Economies of scale are decreases in cost as a direct result of increase in volume. There are several types of internal economies of scale.

Technical economies of scale

When a company is large enough to purchase and run bigger, better, more efficient and more costly machinery. With this bigger machinery that can output a lot more, they can begin mass production at a lower running cost. This generally only works when a product is standardized enough for long production runs.

Managerial economies of scale

When a firm is large enough to hire specialists in various fields that are very skilled at what they do, rather than requiring more general managers. These specialists can then aim to reduce costs by applying their expertise to the company.

Marketing economies of scale

These occur when a firm is large enough to employ mass marketing strategies, such as TV advertising.

Financial economies of scale

An example of a financial economy of scale (thanks Jurph) would be a payroll department with five employees capable of doing payroll for 1 million other employees. If a company has all million employees, they are working at maximum efficiency and therefore save money.

Risk-bearing economies of scale

If a company is big enough to stomach the risk of diversifying, then it can diversify so much that it can be sure not all of its enterprises will fail.

As you can see, all of the above require a fairly big capital injection initially, but should provide more benefit in the long run. This is the principle of economies of scale.

The average total cost is used to analyse economies of scale. Average total cost is cost per unit divided by output. If there are economies of scale to be reaped, ATC will fall as output rises. If ATC rises as output rises, the company is experiencing diseconomies of scale, meaning it has gone beyond its optimum size.

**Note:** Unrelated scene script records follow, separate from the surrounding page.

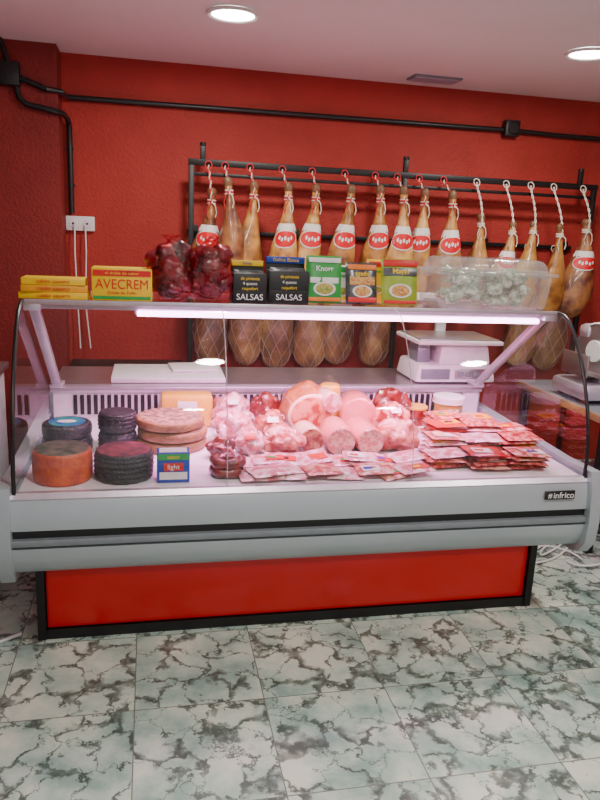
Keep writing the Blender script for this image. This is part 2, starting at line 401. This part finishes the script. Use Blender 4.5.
b.bx(-.43,1.66,2.578,2.61,.0,.042,blackm)
for x in (-.43,1.63): b.bx(x,x+.03,2.572,2.62,0,.36,blackm)
b.bx(-.43,1.66,2.59,2.61,.335,.36,blackm)
prof=[(2.415,.672),(2.415,.74),(2.43,.84),(2.458,.94),(2.50,1.04),(2.552,1.135),(2.61,1.215),(2.665,1.268),(2.71,1.288),(2.76,1.293)]
J=[-.455,.27,.98,1.72]
for i in range(3): b.sheet(prof,J[i]+.002,J[i+1]-.002,glass)
for x in J[1:3]: 
    b.tube([(x,y-.001,z) for y,z in prof],.0018,alum,6)
b.bx(J[0],J[3],2.76,3.12,1.287,1.295,glass)
b.bx(J[0],J[3],3.112,3.13,1.28,1.300,alum,.002)
b.bx(J[0],J[3],2.752,2.764,1.282,1.300,alum,.002)
for x in (X0+.01,X1-.01):
    poly=prof+[(2.80,1.29),(3.10,1.0),(3.36,.83),(3.36,.672)]
    b.add([(x,y,z) for y,z in poly],[list(range(len(poly)))],glass)
    b.tube([(x,y,z) for y,z in [(2.405,.67)]+prof],.0075,black,8)
    b.tube([(x,3.0-.0,.70)]*1+[(x,3.36,.70)],.002,alum,6)
    sx=.03 if x<0 else -.03
    M=rot_between((0,3.40-2.79,.825-1.285))
    L=math.hypot(3.40-2.79,.46)
    b.box((x+sx,(3.40+2.79)/2,(.825+1.285)/2),(.04,.026,L),alum,.005,M)
    b.box((x+sx,3.40,.835),(.06,.09,.02),alum,.004)
    b.box((x+sx,2.80,1.272),(.06,.09,.03),alum,.004)
b.bx(J[0]+.03,J[3]-.03,2.785,2.84,1.262,1.286,alum,.003)
b.bx(-.06,1.67,2.788,2.835,1.248,1.263,alum,.003)
M=Matrix.Rotation(R(90),3,'Y')
b.cyl((-.05,2.782,1.252),.0115,1.70,ledm,M,16)
case=b.build()
l=B('badge'); l.bx(1.535,1.665,2.372,2.380,.592,.628,black,.002); lo=l.build(parent=case)
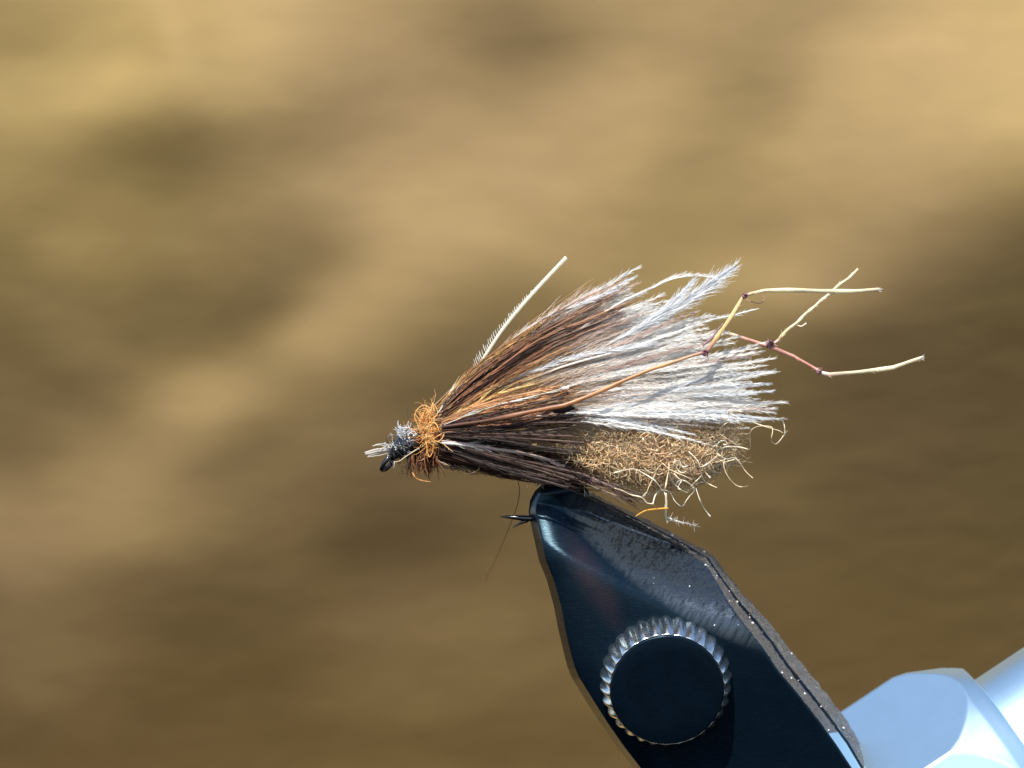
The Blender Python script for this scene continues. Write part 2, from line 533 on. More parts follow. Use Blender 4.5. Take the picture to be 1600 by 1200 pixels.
def strip(name, mat, A, ya, B, yb, i0, i1, parent, n=5, bulge=0.0, lift=0.0, rough=0.0):
    V = []
    for i in range(i0, i1):
        ra, rb = A[i], B[i]
        a = ya(i) if callable(ya) else ya
        b = yb(i) if callable(yb) else yb
        row = []
        for u in np.linspace(0, 1, n):
            p = VP(*(ra * (1 - u) + rb * u), a * (1 - u) + b * u - bulge * math.sin(math.pi * u))
            row.append(p + np.array([0.84, -0.2, 0.5]) * (lift + rough * rng.normal()))
        V.append(row)
    V = np.array(V)
    nc = V.shape[1]
    ii = np.arange(len(V) - 1)[:, None] * nc
    jj = np.arange(nc - 1)[None, :]
    F = np.stack([ii + jj, ii + nc + jj, ii + nc + jj + 1, ii + jj + 1], axis=-1).reshape(-1, 4)
    return link_mesh(name, V.reshape(-1, 3), F, mat, parent)

jaw1 = make_front_jaw()
jaw1['label'] = 'front jaw with dark blue ground face'
nR = len(Lr)
cut = SUB * 14 + 5
SA = Fr * 0.13 + Sr * 0.87; SB = Sr * 0.88 + Or * 0.12
SI = Sr - np.array([7.0, -3.0])
flank = strip('flank', M_GRAIN, Fr, lambda i: -edge_th(i) + 0.004, SA, -0.05, 0, cut, jaw1, 9, 0.012, rough=0.0022)
flank['label'] = 'grainy grey flank of the front jaw'
strip('polished_flank', M_BRIGHT, Fr, lambda i: -edge_th(i) + 0.004, SA, -0.05, cut - 1, nR, jaw1, 5, 0.012)

def make_back_jaw():
    V = []
    for i in range(nR):
        s = i / SUB
        th = 0.10 + 0.34 * min(1, s / 8)
        tip = 0.45 + 0.55 * math.sqrt(max(0, 1 - max(0, 1 - s / 2.6) ** 2))
        th *= tip
        l = Lr[i] + np.array([1.0, -3.0 if s < 3 else 0]) * (1 if s < 3 else 0)
        row = [VP(*l, 0.022), VP(*(l + (2, 0)), th * 0.75), VP(*(l * 0.85 + Or[i] * 0.15), th),
               VP(*(l * 0.1 + Or[i] * 0.9), th)]
        V.append(row)
    V = np.array(V)
    nc = 4
    ii = np.arange(nR - 1)[:, None] * nc
    jj = np.arange(nc - 1)[None, :]
    F = np.stack([ii + jj, ii + jj + 1, ii + nc + jj + 1, ii + nc + jj], axis=-1).reshape(-1, 4)
    o = link_mesh('jaw', V.reshape(-1, 3), F, M_JAW, vise)
    # its slit face and grainy flank
    f = strip('flank', M_GRAIN, SB, 0.04, Or, lambda i: 0.10 + 0.24 * min(1, (i / SUB) / 8), 0, nR, o, 9, 0.014, rough=0.0026)
    f['label'] = 'grainy grey flank of the rear jaw'
    strip('slit_wall', M_CAP, SA, -0.05, SI, 0.0, 0, nR, o, 3)
    strip('slit_wall', M_CAP, SI, 0.0, SB, 0.04, 0, nR, o, 3)
    strip('slit_face', M_JAW, Lr, 0.022, SI, 0.024, 0, nR, o, 6)
    return o
jaw2 = make_back_jaw()
jaw2['label'] = 'rear jaw behind the slit'

# pale grains, coloured to stand in for sparkles on the rough flanks
def make_grains():
    T = Tubes()
    for _ in range(34):
        i = int(rng.integers(SUB * 5, nR - SUB))
        u = rng.random()
        if rng.random() < 0.5:
            a = Fr[i] * (1 - u) + Sr[i] * u; y = -edge_th(i) * (1 - u) - 0.02 * u - 0.012
        else:
            a = Sr[i] * (1 - u) + Or[i] * u; y = 0.02 + 0.25 * u - 0.02
        p = VP(*a, y)
        r = abs(rng.normal(0, 1)) * 0.003 + 0.0012
        d = rng.normal(0, 1, 3); d /= np.linalg.norm(d)
        T.add([p - d * r, p - d * r * .4, p + d * r * .5, p + d * r], [r * .3, r, r * .9, r * .3], (0.75, 0.75, 0.76), 4)
    for _ in range(9):                            # specks on the dark face
        a = (rng.uniform(1000, 1180), rng.uniform(870, 1000))
        i = int(np.argmin(abs(Fr[:, 1] - a[1])))
        if a[0] > Fr[i][0] - 4: continue
        th = float(jaw_thickness(np.array([a[0]]), np.array([a[1]]), np.array([200.0]))[0])
        p = VP(*a, -th - 0.002)
        r = rng.uniform(0.002, 0.006)
        d = rng.normal(0, 1, 3); d[1] = 0; d /= np.linalg.norm(d)
        T.add([p - d * r, p - d * r * .4, p + d * r * .5, p + d * r], [r * .3, r * .6, r * .6, r * .3], (0.7, 0.72, 0.75), 4)
    o = T.build('sparkle_grains', fibre_mat('pale_speck', 0.2, 0.2, 0.6), vise, 'stuff')
make_grains()

# knob: scalloped rim standing out from the jaw, dark flat face
def make_knob():
    ctr0 = VP(1040, 1063, -0.44)
    n, teeth = 360, 30
    a = np.arange(n) / n * 2 * math.pi
    wave = np.cos(a * teeth + 0.6)
    ph_ = (a * teeth / (2 * math.pi)) % 1.0
    scal = np.clip(1.25 * (1 - np.abs(ph_ * 2 - 1)), 0, 1)
    R = 102 * S * (D - 0.44) / D
    prof = [(-0.10, 1.0, 0.6), (0.0, 1.02, 0.9), (0.02, 1.025, 1.2), (0.05, 1.015, 1.35), (0.09, 0.985, 1.2), (0.12, 0.955, 1.1), (0.14, 0.925, 0.9), (0.155, 0.897, 0.45), (0.162, 0.884, 0.0), (0.160, 0.876, 0.0), (0.150, 0.872, 0.0)]
    ct, st = math.cos(math.atan(TILT)), math.sin(math.atan(TILT))
    V = []
    for h, r, s in prof:
        rr = R * r * (1 - 0.055 * s * (1 - scal))
        V.append(np.stack([ctr0[0] + rr * np.cos(a), ctr0[1] - h * ct - rr * np.sin(a) * st, ctr0[2] + rr * np.sin(a) * ct - h * st], axis=-1))
    V = np.array(V).reshape(-1, 3)
    F = []
    for k in range(len(prof) - 1):
        i = np.arange(n); j = (i + 1) % n
        F.append(np.stack([k * n + i, k * n + j, (k + 1) * n + j, (k + 1) * n + i], axis=-1))
    knob = link_mesh('knurled_knob', V, np.vstack(F), M_KNURL, vise)
    knob['label'] = 'bright scalloped rim of the round knob'
    prof2 = [(0.145, 0.876), (0.166, 0.874), (0.172, 0.866), (0.174, 0.850), (0.174, 0.6), (0.174, 0.3), (0.174, 0.002)]
    V = []; m = 96
    a = np.arange(m) / m * 2 * math.pi
    for h, r in prof2:
        V.append(np.stack([ctr0[0] + R * r * np.cos(a), ctr0[1] - h * ct - R * r * np.sin(a) * st, ctr0[2] + R * r * np.sin(a) * ct - h * st], axis=-1))
    F = []
    for k in range(len(prof2) - 1):
        i = np.arange(m); j = (i + 1) % m
        F.append(np.stack([k * m + i, k * m + j, (k + 1) * m + j, (k + 1) * m + i], axis=-1))
    link_mesh('face', np.array(V).reshape(-1, 3), np.vstack(F), M_CAP, knob)
make_knob()

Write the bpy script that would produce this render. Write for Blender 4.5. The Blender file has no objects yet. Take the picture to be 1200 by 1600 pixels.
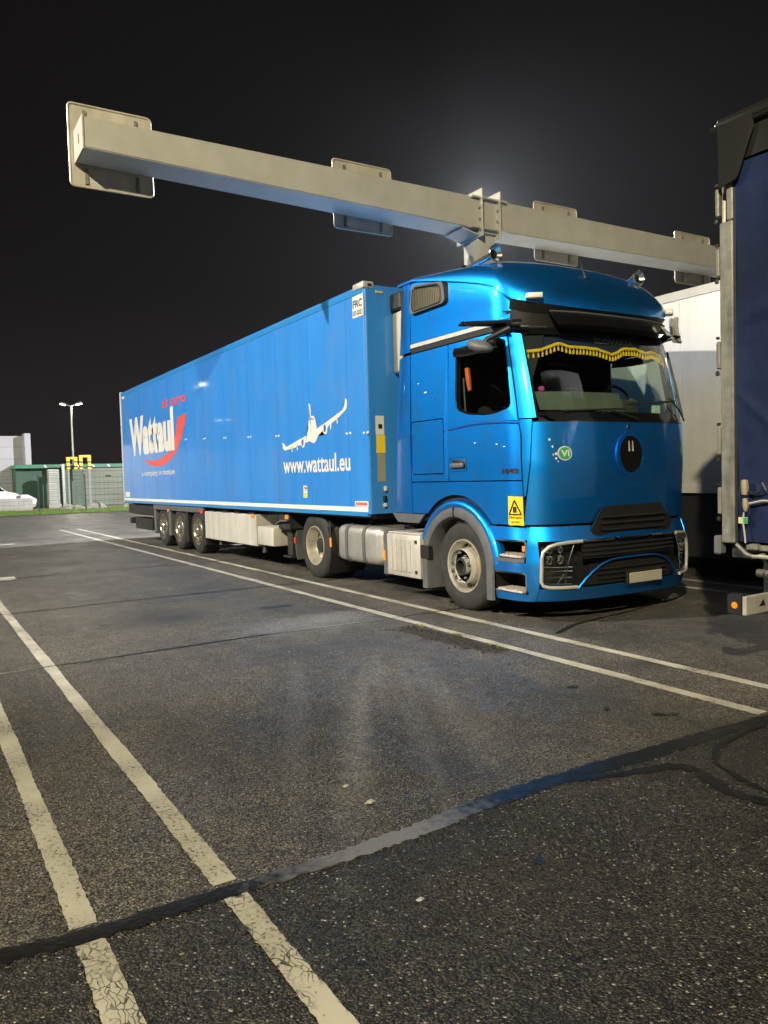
import bpy, bmesh, math, random
from mathutils import Vector, Matrix
random.seed(7)
R = math.radians
scene = bpy.context.scene
COL = scene.collection

# ------------------------------------------------------------------ camera
YAW, PITCH, ROLL = 0.5493, -0.0462, -0.0283
cam_data = bpy.data.cameras.new('camera'); cam = bpy.data.objects.new('camera', cam_data); COL.objects.link(cam)
F = Vector((-math.cos(YAW)*math.cos(PITCH), math.sin(YAW)*math.cos(PITCH), math.sin(PITCH)))
r_ = F.cross(Vector((0, 0, 1))).normalized(); u_ = r_.cross(F)
c_, s_ = math.cos(ROLL), math.sin(ROLL)
RR = r_*c_ + u_*s_; UU = u_*c_ - r_*s_
M = Matrix((RR, UU, -F)).transposed().to_4x4(); M.translation = Vector((5.6742, -5.2506, 1.5341))
cam.matrix_world = M
cam_data.sensor_fit = 'HORIZONTAL'; cam_data.sensor_width = 36; cam_data.lens = 36.548
cam_data.clip_start = 0.05; cam_data.clip_end = 800
scene.camera = cam

# ------------------------------------------------------------------ world: night sky with faint town glow
world = bpy.data.worlds.new('World'); scene.world = world; world.use_nodes = True
wn = world.node_tree; wn.nodes.clear()
wo = wn.nodes.new('ShaderNodeOutputWorld'); wb = wn.nodes.new('ShaderNodeBackground')
tc = wn.nodes.new('ShaderNodeTexCoord'); sx = wn.nodes.new('ShaderNodeSeparateXYZ'); rp = wn.nodes.new('ShaderNodeValToRGB')
wn.links.new(tc.outputs['Generated'], sx.inputs[0]); wn.links.new(sx.outputs['Z'], rp.inputs[0])
rp.color_ramp.elements[0].position = 0.0; rp.color_ramp.elements[0].color = (0.018, 0.0130, 0.0140, 1)
rp.color_ramp.elements[1].position = 0.75; rp.color_ramp.elements[1].color = (0.0020, 0.0014, 0.0012, 1)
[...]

Economies of scale are where you can buy multiple items for a lower per-unit price than buying single items.

Economies of scale exist in part due to the interaction of Fixed costs and Variable costs. (Note: I take fixed costs as 'costs that are fixed for a production run of any size' and variable costs as 'costs that vary with production run size'. Some people take fixed costs as 'fixed unit cost, regardless of production run size' and variale costs as 'fraction of machine costs per unit'. If you like, you can switch the words round.)

An example: Company X wants to make injection-moulded plastic widgets. They face two types of cost, fixed and variable. The fixed costs don't change much as the number of units produced increases, i.e. the cost of the injection moulding machine, rent on the factory, etc. Let's say the machine costs £10,000. The fixed costs will be the same for one unit or one thousand.

They also face Variable costs. These are the costs that vary depending on how many things they produce, i.e. the cost of plastic. Let's say each widget takes £5 or plastic.

The variable cost for each item is: £5
The fixed cost for each item is (Fixed costs)/(Number of items produced)

So, the cost of one unit is the variable costs, plus a part of the fixed costs. Consider this table:

Widgets    |   Variable   |   Fixed     |  Total 
produced:  |   cost per   |   cost per  |  cost per
           |   widget:    |   widget:   |  widget:
-----------+--------------+-------------+-----------
1          |   $5         |   £10,000   |  £10,005
10         |   £5         |   £1,000    |  £1,005
50         |   £5         |   £200      |  £205
100        |   £5         |   £100      |  £105
1,000      |   £5         |   £10       |  £15
2,000      |   £5         |   £5        |  £10
10,000     |   £5         |   £1        |  £6
           |              |             |

In this situation, it is cheaper per widget to produce 10,000 widgets, since it divides up the cost of the machine. So if you went to this company with your widget design and asked them to make you one, it would cost a lot per widget, but if you asked them to make 10,000 it would cost much less per widget.

Here is a graph:

   | *
   | *
   | **
 C |  *
   |   *
   | !  **
 O | !    **
   | !!     ***
   |  !        ***
 S |   !          *****
   |    !!            **********************
   |++++++!!++++++++++++++++++++++++++++++++
 T |        !!!
   |           !!! 
   |             !!!!!
   |                  !!!!!!!!!!!!!!!!!!!!!!
   +-----------------------------------------
      P R O D U C T I O N   Q U A N T I T Y

! - Variable Costs
+ - Fixed Costs
* - Total Cost

The situation described above is an example of Manufacturing Economies of Scale. There are other types, as enumerated by Noung above.

The opposite would be diseconomies of scale.